Measure FOG depth before starting
A thorough tech measures and records the FOG layer depth before pumping. This tells you how full the trap was and is the baseline for your compliance record. If no measurement was taken, there is no way to prove the service was timely under the 25% rule.
Pump all three layers — not just the top
The whole point of the service is to remove the FOG cap, the middle effluent, and the sludge layer on the bottom. A tech who only skims the surface and calls it done has left the worst material behind. Total volume extracted should be consistent with the trap's size.
Scrape and rinse baffle walls
The baffle (the divider inside the trap) accumulates a hard crust of solidified grease over time. If it is not scraped during service, the buildup eventually restricts flow and shortens the interval before your next overflow. A quick rinse alone does not count.

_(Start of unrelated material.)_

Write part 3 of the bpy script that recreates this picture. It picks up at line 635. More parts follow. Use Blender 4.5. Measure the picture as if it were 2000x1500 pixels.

Inspect baffles and lid gasket
Damaged baffles allow FOG to pass straight through to the sewer without separating — defeating the entire purpose of the trap. A cracked lid gasket can let odors escape into your kitchen. Both should be visually checked and noted in the service report.
Record gallons extracted
The waste manifest requires documentation of the volume pumped. This is not optional. It tells you whether the service was consistent with your trap size and usage, and it is what LACDPH will ask for during an inspection.
Issue the waste manifest before leaving
The manifest is a legal document certifying where your FOG waste went after it left your property. It must reference a licensed disposal or rendering facility. You should receive this before the truck drives away — not days later by email.